I pretty much do solo work these days, I don't need rebasing or branches or pull requests or anything like that.
I honestly don't really need version control at all but it's a pretty baked-in habit. I thought svn was nice, a good balance of capability and understandability. It worked well in the "central respository" style of the day, which is effectively how I work.
On the other hand I'm quite comfortable with long shell pipelines using find and xargs and awk and other utilities that are at least as arcane as git, so like I said, it's all what you are accustomed to. If I were doing git feature branches, rebases, and pull requests every day at work, I'd probaly feel that they were pretty easy.
it's way easier to get accustomed to something when you can mess it up on your system and the rest of the company doesn't see how stupid you were. administering the cvs or svn system used to be a full time job (for a far smaller number of developers, that is).
Git ain't the only modern version control system, just the most popular.

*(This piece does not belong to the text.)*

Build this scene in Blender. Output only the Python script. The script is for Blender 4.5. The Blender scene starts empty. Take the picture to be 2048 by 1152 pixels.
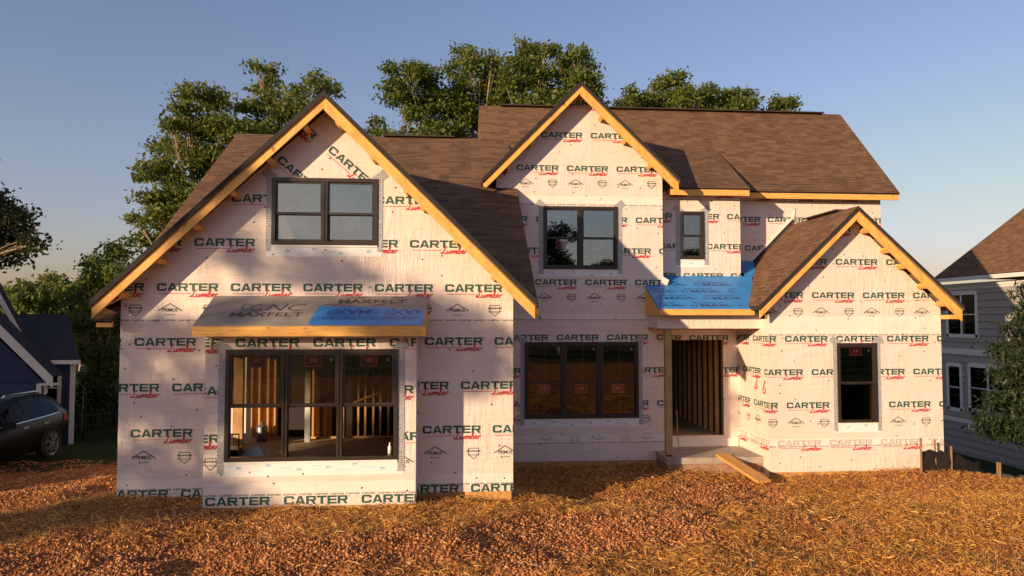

I highly recommend learning about rebase. Very handy to be able to re-order, re-word, merge multiple commits into one, fix issues within a commit ... Basically tidy up the history locally before you push it.
[0] offers a few insights: license, habits, history, why change something that works, etc. You might also be interested in[1].
[0]: https://cvs.afresh1.com/~andrew/o/why-cvs.html
[1]: https://gameoftrees.org/index.html
This is likely true for existing developers. But might discourage some fresh blood from joining. So in the long run the overall productivity might suffer from this.
I'm not sure why my comment's being interpreted as 'ugh why cvs' (not just by you) - I've never used it, but I assume you could have just as modern and featureful experience with cvs as with git. The link shared is very far from 'Github [or similar], but cvs'. And again, how to even get there from the mailing list archive?
Back when I was directly subscribed to various bsd src/commit lists, I had a delivery filter that would attach the delta if the list didn’t do so already.
It's not hard if you understand how cvs works. The email says the files are in the "src" module, so you select that from the cvsweb page. Then it's just a matter of drilling down to the individual files. Here is the diff for the Makefile for example:
https://cvsweb.openbsd.org/cgi-bin/cvsweb/src/games/quiz/Mak...
As for how you work like that, the number of people with commit access is small and they all know each other. There aren't a lot of branches. Most of the collaboration features of git aren't needed.
IMO we got used to GitHub’s UI, but it’s far from intuitive. Just watch someone who never use it before.